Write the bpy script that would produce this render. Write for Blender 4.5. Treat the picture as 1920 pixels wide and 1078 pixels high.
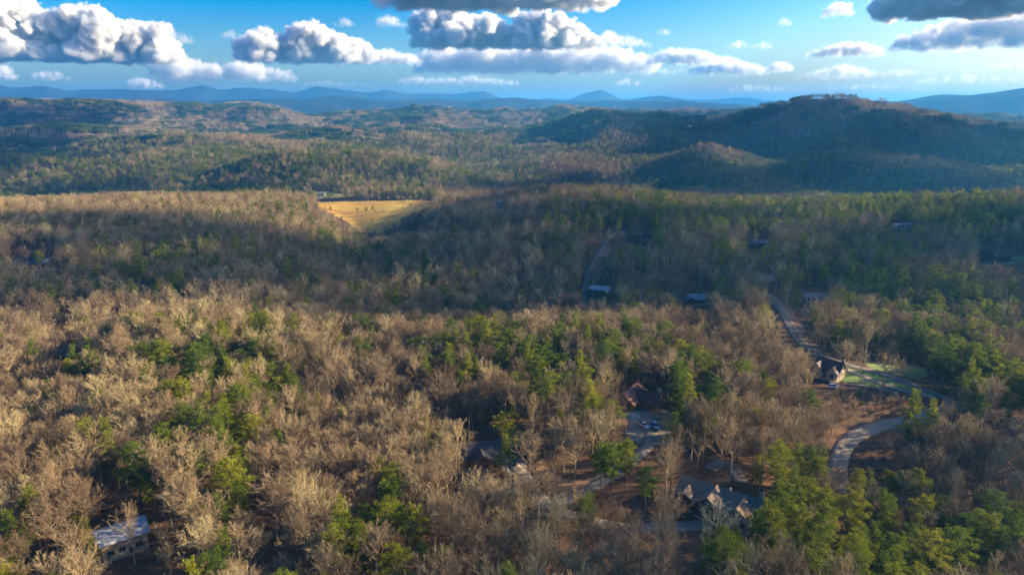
import bpy, math, random
import numpy as np
from mathutils import Vector

for o in list(bpy.data.objects):
    bpy.data.objects.remove(o)
SC = bpy.context.scene
R = math.radians

# ------------------------------------------------------------------ camera, sky, sun, exposure
CAMZ, PITCH, FPX, CX, CY = 125.0, R(14.6), 1280.0, 960.0, 539.0
cam_d = bpy.data.cameras.new('camera'); cam = bpy.data.objects.new('camera', cam_d)
SC.collection.objects.link(cam); SC.camera = cam
cam.location = (0, 0, CAMZ); cam.rotation_euler = (R(90) - PITCH, 0, 0)
cam_d.sensor_width = 36.0; cam_d.lens = 24.0
cam_d.clip_start = 1.0; cam_d.clip_end = 150000.0

SUN_AZ, SUN_EL = R(80), R(21)          # azimuth measured from +Y (view direction) towards +X (right)
SUNV = Vector((math.sin(SUN_AZ) * math.cos(SUN_EL), math.cos(SUN_AZ) * math.cos(SUN_EL), math.sin(SUN_EL)))
world = bpy.data.worlds.new('World'); SC.world = world; world.use_nodes = True
wn = world.node_tree; wn.nodes.clear()
sky = wn.nodes.new('ShaderNodeTexSky'); sky.sky_type = 'NISHITA'; sky.sun_disc = False
sky.sun_elevation = SUN_EL; sky.sun_rotation = SUN_AZ
sky.air_density = 1.0; sky.dust_density = 3.0; sky.ozone_density = 3.2; sky.altitude = 400
hsv = wn.nodes.new('ShaderNodeHueSaturation'); hsv.inputs['Saturation'].default_value = 1.75
hsv.inputs['Hue'].default_value = 0.507
bg = wn.nodes.new('ShaderNodeBackground'); bg.inputs['Strength'].default_value = 0.066
wo = wn.nodes.new('ShaderNodeOutputWorld')
gam = wn.nodes.new('ShaderNodeGamma'); gam.inputs['Gamma'].default_value = 1.2
wn.links.new(sky.outputs[0], gam.inputs['Color']); wn.links.new(gam.outputs[0], hsv.inputs['Color']); wn.links.new(hsv.outputs[0], bg.inputs['Color'])
wn.links.new(bg.outputs[0], wo.inputs['Surface'])
sun_d = bpy.data.lights.new('sun', 'SUN'); sun = bpy.data.objects.new('sun', sun_d)
SC.collection.objects.link(sun)
sun_d.energy = 5.0; sun_d.angle = R(0.8); sun_d.color = (1.0, 0.82, 0.54)
sun.rotation_euler = SUNV.to_track_quat('Z', 'Y').to_euler()
sun.location = (300, 60, 400)
SC.view_settings.view_transform = 'Standard'; SC.view_settings.look = 'None'
SC.view_settings.exposure = 1.55; SC.view_settings.gamma = 1.0
SC.view_settings.use_curve_mapping = False
cy = SC.cycles
cy.use_denoising = True; cy.max_bounces = 8; cy.diffuse_bounces = 2; cy.glossy_bounces = 1
cy.transmission_bounces = 1; cy.volume_bounces = 6; cy.transparent_max_bounces = 8
cy.use_adaptive_sampling = True; cy.adaptive_threshold = 0.02
cy.volume_step_rate = 2.0; cy.volume_max_steps = 256; cy.sample_clamp_indirect = 4.0
cy.caustics_reflective = False; cy.caustics_refractive = False

# ------------------------------------------------------------------ small helpers
COL = SC.collection

def tag(o, label=None, cat=None, group=None, kind=None):
    if label: o['label'] = label
    if cat: o['category'] = cat
    if group: o['group'] = group
    if kind: o['kind'] = kind
    return o

def empty(name, loc, rz=0.0):
    o = bpy.data.objects.new(name, None); COL.objects.link(o)
    o.location = loc; o.rotation_euler = (0, 0, rz); o.empty_display_size = 0.5
    return o

def mesh_obj(name, verts, faces, mat, parent=None, smooth=False, link=True):
    me = bpy.data.meshes.new(name)
    me.from_pydata([tuple(v) for v in verts], [], faces)
    if mat: me.materials.append(mat)
    if smooth: me.polygons.foreach_set('use_smooth', [True] * len(me.polygons))
    me.update()
    o = bpy.data.objects.new(name, me)
    if link: COL.objects.link(o)
    if parent: o.parent = parent
    return o

def np_mesh(name, V, F, mat):
    """fast mesh from numpy arrays; F is (n,3) or (n,4)"""
    me = bpy.data.meshes.new(name); V = np.asarray(V, np.float32); F = np.asarray(F, np.int32)
    n, k = F.shape
    me.vertices.add(len(V)); me.vertices.foreach_set('co', V.ravel())
    me.loops.add(n * k); me.loops.foreach_set('vertex_index', F.ravel())
    me.polygons.add(n); me.polygons.foreach_set('loop_start', np.arange(0, n * k, k, dtype=np.int32))
    me.polygons.foreach_set('loop_total', np.full(n, k, np.int32))
    if mat: me.materials.append(mat)
    me.update(calc_edges=True); me.validate()
    return me

# ------------------------------------------------------------------ noise
def hsh(ix, iy, seed):
    h = (ix.astype(np.int64) * 374761393 + iy.astype(np.int64) * 668265263 + seed * 1442695041) & 0xffffffff
    h = ((h ^ (h >> 13)) * 1274126177) & 0xffffffff
    h = (h ^ (h >> 16)) & 0xffffffff
    return h / 4294967295.0

def vn(x, y, seed=0):
    ix, iy = np.floor(x), np.floor(y); fx, fy = x - ix, y - iy
    ux = fx * fx * fx * (fx * (fx * 6 - 15) + 10); uy = fy * fy * fy * (fy * (fy * 6 - 15) + 10)
    a, b = hsh(ix, iy, seed), hsh(ix + 1, iy, seed); c, d = hsh(ix, iy + 1, seed), hsh(ix + 1, iy + 1, seed)
    return ((a + (b - a) * ux) * (1 - uy) + (c + (d - c) * ux) * uy) * 2 - 1

def fbm(x, y, octv=4, seed=0):
    s = 0; a = 0.5
    for k in range(octv):
        s = s + a * vn(x, y, seed + k * 17); x, y = x * 2.03 + 5.2, y * 2.03 - 3.1; a *= 0.5
    return s

def ridged(x, y, octv=4, seed=0):
    s = 0; a = 0.5
    for k in range(octv):
        s = s + a * (1 - 2 * np.abs(vn(x, y, seed + k * 31))); x, y = x * 2.07 + 1.7, y * 2.07 + 9.2; a *= 0.5
    return s

# ------------------------------------------------------------------ camera geometry of the photograph
SP, CP = math.sin(PITCH), math.cos(PITCH)
def pix_dir(px, py):
    r_, u_ = (px - CX) / FPX, (CY - py) / FPX
    return np.array([r_, CP + u_ * SP, -SP + u_ * CP])
def slope(px, py):
    d = pix_dir(px, py); return d[2] / math.hypot(d[0], d[1])
def project(x, y, z):
    dz = z - CAMZ
    dep = y * CP - dz * SP; up = y * SP + dz * CP
    dep = np.where(np.abs(dep) < 1, 1, dep)
    return CX + FPX * x / dep, CY - FPX * up / dep, dep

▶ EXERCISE
Please extract exactly the lines of the data, from the first through the line containing "R = math.radians", and add no pictures to the copy.

▶ SOLUTION
Write the bpy script that would produce this render. Write for Blender 4.5. Treat the picture as 1920 pixels wide and 1078 pixels high.
import bpy, math, random
import numpy as np
from mathutils import Vector

for o in list(bpy.data.objects):
    bpy.data.objects.remove(o)
SC = bpy.context.scene
R = math.radians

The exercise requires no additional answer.